In its efforts to ensure that
AARTO achieve its main objective ie. road safety, the RFA has been
working closely with a number of organisations including the Department
of Transport (DoT), the Road Traffic Infringement Agency (RTIA), the
Road Traffic Management Corporation (RTMC), the National Economic
Development and Labour Council (NEDLAC), Business Unity South Africa
(BUSA), Organisation Undoing Tax Abuse (OUTA) and Justice Project South
Africa (JPSA).
The AARTO Act was promulgated in 1998 with the
sole aim of addressing bad (unsafe) behaviour on our roads, by
implementing a demerit point system for drivers, vehicles and operators
resulting in licences, permits and operator cards being suspended or
cancelled.
“Fast forward to 2020 and, notwithstanding much
interaction between the various government authorities tasked with
implementing AARTO (DoT, the RTIA and the RTMC) and we are no closer to a
reasonable and effective implementation of any kind,” says Kelly.
Kelly
says that the RFA continues to advocate for a properly focused,
resourced and pro-active road traffic policing strategy by all
authorities concerned – not the currently proposed cumbersome and
questionable point demerit system and all the costs linked to operating
it.

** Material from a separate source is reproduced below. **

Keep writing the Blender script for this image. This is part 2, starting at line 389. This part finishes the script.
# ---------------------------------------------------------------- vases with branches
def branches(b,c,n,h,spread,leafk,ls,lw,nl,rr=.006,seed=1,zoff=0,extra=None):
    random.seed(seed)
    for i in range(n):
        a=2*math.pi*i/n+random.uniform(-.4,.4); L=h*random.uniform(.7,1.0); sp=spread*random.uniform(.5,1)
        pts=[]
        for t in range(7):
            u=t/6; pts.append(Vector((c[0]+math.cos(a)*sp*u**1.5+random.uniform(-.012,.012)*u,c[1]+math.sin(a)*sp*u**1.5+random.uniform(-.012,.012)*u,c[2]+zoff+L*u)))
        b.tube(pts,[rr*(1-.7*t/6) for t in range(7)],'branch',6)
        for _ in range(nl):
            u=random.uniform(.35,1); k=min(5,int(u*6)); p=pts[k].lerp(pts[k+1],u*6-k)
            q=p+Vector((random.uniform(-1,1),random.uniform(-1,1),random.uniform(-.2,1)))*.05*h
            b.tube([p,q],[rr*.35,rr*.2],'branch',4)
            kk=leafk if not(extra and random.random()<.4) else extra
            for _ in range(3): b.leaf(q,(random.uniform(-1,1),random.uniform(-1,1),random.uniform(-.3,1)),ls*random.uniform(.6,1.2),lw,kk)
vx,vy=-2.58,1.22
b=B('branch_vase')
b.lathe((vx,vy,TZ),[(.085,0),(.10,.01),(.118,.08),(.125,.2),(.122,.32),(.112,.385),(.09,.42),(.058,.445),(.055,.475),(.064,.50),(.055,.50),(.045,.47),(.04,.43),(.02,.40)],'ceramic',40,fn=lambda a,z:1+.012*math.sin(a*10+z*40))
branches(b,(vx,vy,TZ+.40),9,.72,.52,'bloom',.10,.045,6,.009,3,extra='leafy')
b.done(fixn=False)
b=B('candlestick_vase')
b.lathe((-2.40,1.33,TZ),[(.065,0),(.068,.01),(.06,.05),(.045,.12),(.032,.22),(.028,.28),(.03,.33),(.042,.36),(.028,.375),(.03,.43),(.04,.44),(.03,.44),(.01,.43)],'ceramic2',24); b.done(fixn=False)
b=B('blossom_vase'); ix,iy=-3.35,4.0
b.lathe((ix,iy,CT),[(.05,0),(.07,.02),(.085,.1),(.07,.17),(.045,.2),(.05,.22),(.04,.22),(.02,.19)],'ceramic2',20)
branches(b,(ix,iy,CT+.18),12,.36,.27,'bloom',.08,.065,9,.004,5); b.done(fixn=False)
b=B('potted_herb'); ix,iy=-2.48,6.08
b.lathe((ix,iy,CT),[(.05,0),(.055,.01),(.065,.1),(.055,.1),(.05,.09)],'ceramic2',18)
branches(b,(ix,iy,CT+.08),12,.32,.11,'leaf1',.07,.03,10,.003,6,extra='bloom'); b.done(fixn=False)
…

Proof of achieving better behaviour on the roads was loudly
proclaimed by the Minister of Transport regarding the recent successes
achieved in the December 2019 festive season traffic safety strategy.
“The
RFA does not see how issuing points to vehicles will change the
behaviour of people, but it will definitely go a long way to destroying
both the resale value of vehicles, as well as the capex value within
various businesses,” he continues. “The authorities need to focus on
changing driver behaviour, rather than on a system aimed at collecting
revenue to support an administrative system. The RFA supports
interventions which serve to improve the safety of the country’s roads
and reduce incidents, injuries and fatalities. One of the key priorities
of the RFA is the safety of all drivers on our roads and we have no
objection in principle to a demerit system applied to South African
drivers.”
Many countries have successful driver systems with
demerit points; However, these are all easy to use, fair, effective and
not based on generating revenue at every point in the process. “The
system must assist in improving driving standards, and thereby
contribute to reducing accidents, injuries and fatalities,” adds Kelly.
He
concludes: “The RFA believes that AARTO could be very effective if the
proposed regulations were amended to reduce unnecessary bureaucracy and
costs. Demerit access systems have been successfully implemented in
other countries. These systems have a fair fine re-direction process and
no vehicle demerit points.”
The RFA will be offering a series of workshops on AARTO over the coming months.